"The Anarchist Cookbook should go quietly and immediately out of print," its author William Powell told NBC news this week. "It is no longer responsible or defensible to keep it in print." The book, first published in 1971 contains, among other things, instructions for bombmaking, sabotaging communications devices and manufacturing illegal drugs – though it also includes urban myths and, according to many, it is full of errors. It's one thing a cookbook getting the recipe for scones wrong; something else when the "recipe" is for TNT.
It has been linked to numerous incidents of terrorism and failed plots. The first was in 1976, with the book said to have inspired the group of Croatian nationalists who hijacked a plane and planted a bomb at Grand Central Station, New York. Most famously, the book has been linked to the Oklahoma bombing, and the Columbine high school killings.
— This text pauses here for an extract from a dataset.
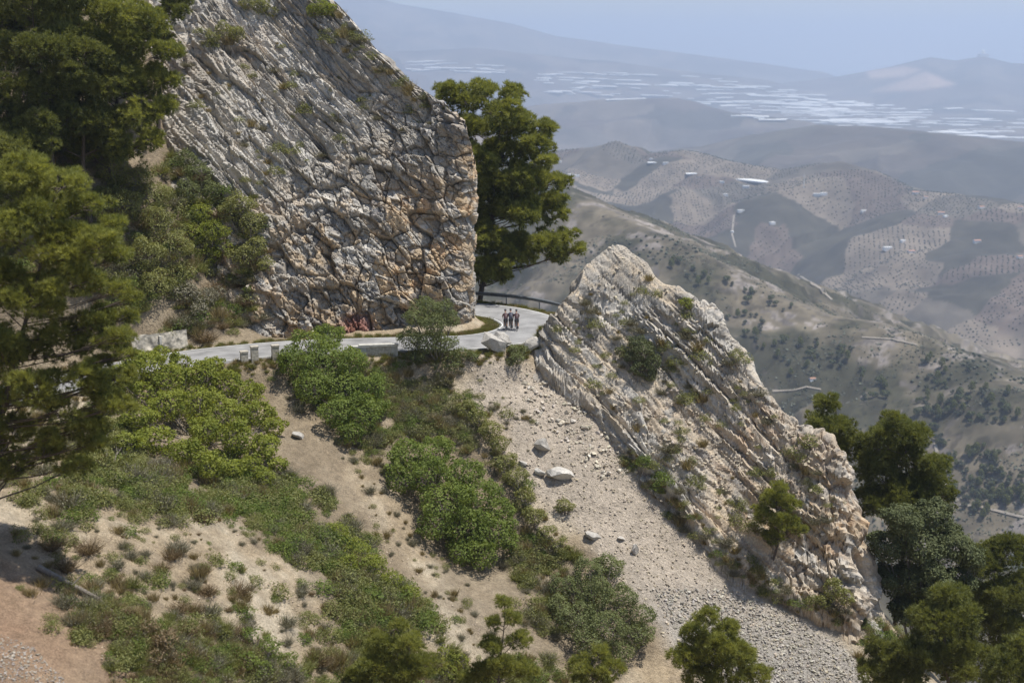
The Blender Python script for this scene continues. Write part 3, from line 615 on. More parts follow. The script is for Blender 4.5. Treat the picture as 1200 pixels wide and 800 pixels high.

A classmate of Karl Pierson, who opened fire in a high school in Colorado last week, claimed he had been reading it.
Powell, now in his 60s and working as a teacher trainer, wrote the book when he was a teenager, taking most of the information from military manuals at the New York public library. When it was published, the copyright remained with the publisher, not Powell, who has no rights over his work. He wrote in the mid-70s to ask for the book to be withdrawn but the publisher refused. Since then, the rights have been sold on.
The name of the book has also been taken by others who have written their own updated versions and posted them on the internet, which makes it hard to know if those found in possession of material have Powell's original or a newer "book" often distributed online. Material said to have come from the Anarchist Cookbook was discovered on broken CDs in a flat used by the 7 July bombers. In April three members of a Birmingham terror cell were jailed for planning an attack, with another eight members also sentenced; one of the ringleaders, Irfan Naseer, was found to have a copy. In 2010, when a white supremacist, Ian Davison, was jailed for making ricin, a chemical agent, the judge said Amazon should stop selling the book in the UK (Davison had circulated its bombmaking instructions).
In 2000, Powell posted a message on the book's Amazon page. He wrote it, he said, when he was 19 "and the Vietnam war and the so-called 'counter culture movement' were at their height. I was involved in the anti-war movement and attended numerous peace rallies and demonstrations. The book, in many respects, was a misguided product of my adolescent anger at the prospect of being drafted and sent to Vietnam to fight in a war that I did not believe in ... The central idea to the book was that violence is an acceptable means to bring about political change. I no longer agree with this." That teenage action clearly haunts him, and has had bigger consequences than he could ever have foreseen.